Migrants at the Greek-Turkish land border began to be transported back to Istanbul by bus last week, witnesses at the border said, de-escalating a standoff that initially set off fears of another European migration crisis. Greek officials said the number of attempted border crossings had dwindled from thousands a day to a few hundred, and none were successful on Friday, even as sporadic exchanges of tear gas with Turkish security forces continued.
Also on Friday, Turkish officials announced that three human smugglers had each been sentenced to 125 years in prison for their roles in the death of a Syrian toddler, Alan Kurdi, whose drowning came to epitomise an earlier migration crisis, in 2015.

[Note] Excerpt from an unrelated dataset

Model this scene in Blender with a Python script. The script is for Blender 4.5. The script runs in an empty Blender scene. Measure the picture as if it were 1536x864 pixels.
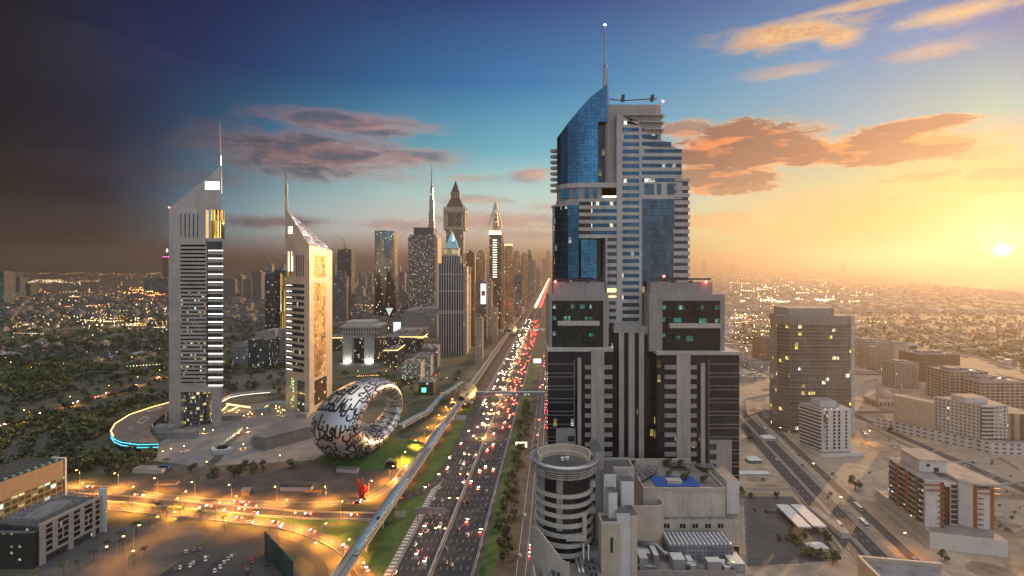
import bpy, bmesh, math, random
import numpy as np
from mathutils import Vector, Matrix

rnd = random.Random(7)
SC = bpy.context.scene
COL = SC.collection
H, F, HZ = 186.0, 800.0, 400.0          # camera height, focal length and horizon row in photo pixels


def W(px, py, D):
    return Vector(((px - 768) / F * D, D, H - (py - HZ) / F * D))


def G(px, py, z=0.0):
    D = F * (H - z) / (py - HZ)
    return Vector(((px - 768) / F * D, D, z))


# ------------------------------------------------------------------ camera
cd = bpy.data.cameras.new('camera')
cd.sensor_width = 36.0
cd.lens = 36.0 * F / 1536.0
cd.shift_y = -32.0 / 1536.0
cd.clip_start = 1.0
cd.clip_end = 120000.0
cam = bpy.data.objects.new('camera', cd)
cam.location = (0, 0, H)
cam.rotation_euler = (math.radians(90), 0, 0)
COL.objects.link(cam)
SC.camera = cam
SC.render.engine = 'CYCLES'
SC.view_settings.view_transform = 'Standard'
SC.view_settings.look = 'None'
SC.view_settings.exposure = 0.8
SC.view_settings.gamma = 1.0
SC.cycles.use_denoising = True
SC.cycles.max_bounces = 6
SC.cycles.diffuse_bounces = 2
SC.cycles.glossy_bounces = 3
SC.cycles.transmission_bounces = 4
SC.cycles.volume_bounces = 1
SC.cycles.sample_clamp_indirect = 4.0
SC.cycles.use_light_tree = True

# ------------------------------------------------------------------ sun
SUN_AZ, SUN_EL = 42.6, 8.0               # degrees right of the view axis, above the horizon
sl = bpy.data.lights.new('sun', 'SUN')
sl.energy = 5.0
sl.color = (1.0, 0.56, 0.22)
sl.angle = math.radians(0.6)
so = bpy.data.objects.new('sun', sl)
_a, _e = math.radians(SUN_AZ), math.radians(SUN_EL)
so.rotation_euler = Vector((math.sin(_a) * math.cos(_e), math.cos(_a) * math.cos(_e), math.sin(_e))).to_track_quat('Z', 'Y').to_euler()
COL.objects.link(so)


# ------------------------------------------------------------------ node helper
def lin(c):
    return tuple(((v / 255.0) / 12.92 if v / 255.0 <= 0.04045 else ((v / 255.0 + 0.055) / 1.055) ** 2.4) for v in c)


class NT:
    def __init__(s, tree):
        s.t = tree

    def n(s, typ, **kw):
        nd = s.t.nodes.new(typ)
        for k, v in kw.items():
            setattr(nd, k, v)
        return nd

    def put(s, sock, v):
        if isinstance(v, bpy.types.NodeSocket):
            s.t.links.new(v, sock)
        elif v is not None:
            if sock.type == 'RGBA' and len(v) == 3:
                v = (*v, 1)
            sock.default_value = v

    def m(s, op, a, b=None, c=None, clamp=False):
        nd = s.n('ShaderNodeMath', operation=op, use_clamp=clamp)
        for i, v in enumerate((a, b, c)):
            if v is not None:
                s.put(nd.inputs[i], v)
        return nd.outputs[0]

    def v(s, op, a, b=None, c=None):
        nd = s.n('ShaderNodeVectorMath', operation=op)
        for i, x in enumerate((a, b, c)):
            if x is not None:
                s.put(nd.inputs[i], x)
        return nd.outputs['Value'] if op in ('LENGTH', 'DOT_PRODUCT', 'DISTANCE') else nd.outputs[0]

    def mix(s, f, a, b, typ='RGBA', blend='MIX'):
        nd = s.n('ShaderNodeMix', data_type=typ)
        if typ == 'RGBA':
            nd.blend_type = blend
            i = (0, 6, 7)
            o = 2
        else:
            i = (0, 2, 3)
            o = 0
        for k, x in zip(i, (f, a, b)):
            s.put(nd.inputs[k], x)
        return nd.outputs[o]

    def rng(s, x, a, b, c=0.0, d=1.0, smooth=False):
        nd = s.n('ShaderNodeMapRange', interpolation_type='SMOOTHSTEP' if smooth else 'LINEAR')
        s.put(nd.inputs[0], x)
        for i, q in enumerate((a, b, c, d)):
            nd.inputs[i + 1].default_value = q
        return nd.outputs[0]

    def noise(s, vec, scale, detail=3.0, rough=0.55, dist=0.0):
        nd = s.n('ShaderNodeTexNoise')
        s.put(nd.inputs['Vector'], vec)
        nd.inputs['Scale'].default_value = scale
        nd.inputs['Detail'].default_value = detail
        nd.inputs['Roughness'].default_value = rough
        nd.inputs['Distortion'].default_value = dist
        return nd.outputs['Fac']

    def ramp(s, x, stops, interp='LINEAR'):
        nd = s.n('ShaderNodeValToRGB')
        cr = nd.color_ramp
        cr.interpolation = interp
        stops = sorted(stops, key=lambda q: q[0])
        for i, (p, c) in enumerate(stops):
            e = cr.elements[i] if i < 2 else cr.elements.new(p)
            e.position = p
            e.color = (*c, 1) if len(c) == 3 else c
        s.put(nd.inputs[0], x)
        return nd.outputs[0]


# ------------------------------------------------------------------ sky
XS = [-500, 0, 150, 300, 450, 600, 780, 950, 1100, 1300, 1500, 1800, 2600]
YS = [400, 380, 330, 270, 200, 100, 0, -300]
TAB = [
    [(7, 6, 7), (12, 10, 9), (20, 16, 14), (137, 118, 118), (209, 170, 160), (244, 195, 176), (255, 215, 165), (255, 215, 156), (255, 215, 154), (97, 77, 50), (255, 80, 50), (255, 79, 46), (95, 70, 46)],
    [(6, 6, 7), (11, 9, 8), (17, 15, 13), (140, 127, 127), (215, 184, 171), (246, 204, 180), (255, 222, 176), (255, 222, 162), (112, 225, 139), (255, 83, 50), (255, 91, 60), (255, 83, 46), (95, 74, 50)],
    [(6, 6, 8), (8, 8, 9), (14, 14, 16), (115, 170, 196), (215, 255, 255), (255, 255, 255), (255, 255, 255), (255, 255, 214), (243, 229, 174), (255, 162, 52), (255, 122, 54), (255, 84, 50), (91, 74, 170)],
    [(5, 6, 8), (6, 8, 10), (11, 14, 53), (69, 117, 139), (123, 164, 175), (157, 210, 203), (166, 227, 217), (178, 218, 219), (188, 205, 186), (135, 182, 137), (255, 162, 50), (95, 137, 164), (79, 72, 255)],
    [(4, 6, 9), (5, 7, 13), (7, 20, 42), (13, 78, 113), (36, 117, 153), (56, 145, 181), (65, 168, 209), (66, 176, 213), (76, 175, 205), (73, 162, 192), (89, 143, 129), (83, 109, 255), (62, 66, 255)],
    [(3, 5, 8), (4, 6, 50), (4, 41, 94), (4, 45, 95), (6, 68, 120), (10, 88, 149), (16, 106, 171), (25, 128, 185), (37, 144, 195), (50, 173, 215), (65, 239, 255), (62, 68, 247), (46, 56, 64)],
    [(3, 4, 7), (3, 5, 17), (3, 9, 31), (2, 11, 66), (2, 14, 76), (3, 19, 90), (5, 30, 114), (10, 32, 127), (21, 40, 139), (35, 50, 146), (41, 64, 153), (41, 64, 141), (33, 46, 58)],
    [(2, 3, 5), (2, 4, 13), (2, 7, 26), (1, 8, 57), (1, 11, 66), (2, 15, 78), (4, 25, 99), (7, 27, 111), (17, 34, 122), (29, 43, 128), (35, 55, 134), (35, 55, 124), (28, 39, 50)],
]


def sky_col(px, py):
    px = min(max(px, XS[0]), XS[-1])
    py = min(max(py, YS[-1]), YS[0])
    i = max(k for k in range(len(XS) - 1) if XS[k] <= px)
    j = max(k for k in range(len(YS) - 1) if YS[k] >= py)
    u = (px - XS[i]) / (XS[i + 1] - XS[i])
    w = (YS[j] - py) / (YS[j] - YS[j + 1])
    r = []
    for c in range(3):
        a = TAB[j][i][c] * (1 - u) + TAB[j][i + 1][c] * u
        b = TAB[j + 1][i][c] * (1 - u) + TAB[j + 1][i + 1][c] * u
        r.append(a * (1 - w) + b * w)
    return lin(r)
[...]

That announcement and the week’s other developments were interpreted by experts and politicians as signals to Europe that Turkish authorities were again willing to police their borders and quell the second wave of migration.

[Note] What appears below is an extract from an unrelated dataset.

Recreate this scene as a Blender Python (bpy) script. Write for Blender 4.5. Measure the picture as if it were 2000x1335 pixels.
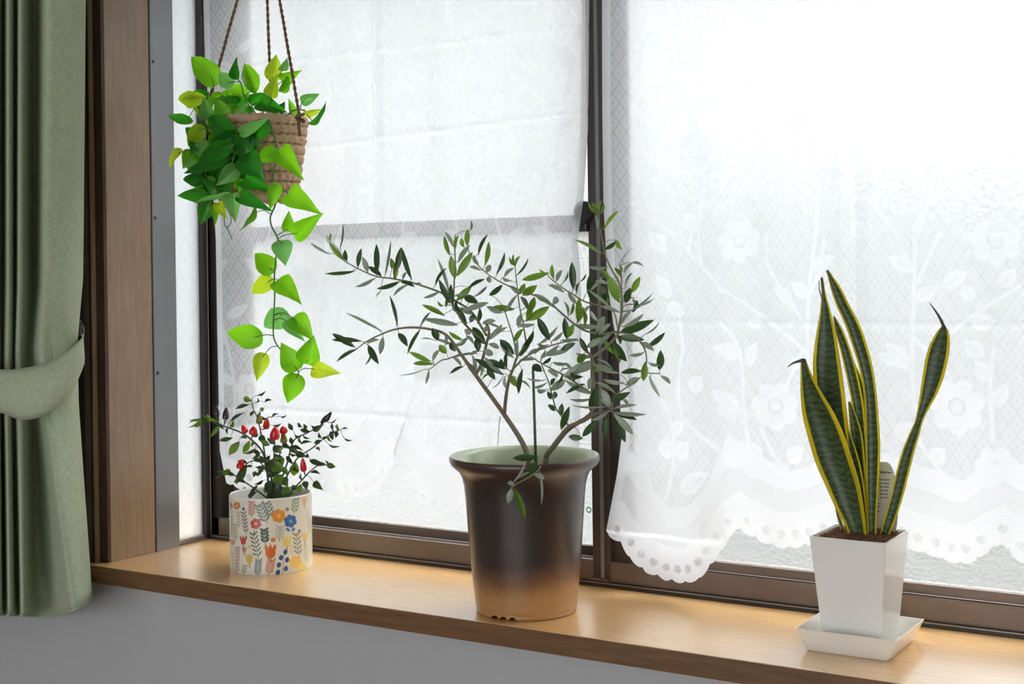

It follows a period in which President Recep Tayyip Erdogan of Turkey attempted to engineer the reverse: a new migration crisis on Europe’s borders.
On Feb 28, the Turkish government announced it would no longer stop migrants trying to reach Europe, and it then drove hundreds to the threshold of Greece, live-streaming the process to encourage more to follow.
The move was perceived as an attempt to rally European support for Turkey’s military campaign in northern Syria and more European aid for the 4 million refugees inside Turkey.
On at least one occasion, Turkish officials even forced migrants to leave. In a video clip filmed onboard a bus ferrying people to the border, reluctant migrants were shown being forced off the vehicle at gunpoint by officers in plainclothes and beaten when they resisted.
Marc Pierini, a former European Union envoy to Turkey, called it “the first-ever refugee exodus, albeit a limited one, fully organised by one government against another”.
The border clash not only stirred fears of a new migration crisis, but it also saw both countries react with anger and tough tactics. The Greeks have been condemned for suspending asylum applications and detaining and returning some migrants to Turkey.
To foment a sense of crisis, Turkish security forces fired tear gas over the border at their Greek counterparts and provided journalists with footage of aggressive Greek responses to migrants. Mr Erdogan accused Greek officials of behaving like officials in Nazi Germany.
But the Turks used tactics of their own.
Footage captured by The New York Times showed Turkish security forces standing aside to allow migrants to tear down part of a fence dividing Turkey and Greece. And other footage emerged of a Turkish vessel pursuing a Greek coast guard vessel in the Aegean and of a Turkish armoured vehicle ramming a border fence.
The Turkish Interior Ministry then sent more guards to the border — not to prevent people from leaving, but to stop Greece from returning them by force, according to the Turkish interior minister, Suleyman Soylu.
The confrontation marked a low point in relations between two neighbours who have long had a fragile coexistence within Nato, and it threatened to upend a fine balance in the strategically important, energy-rich southeastern Mediterranean.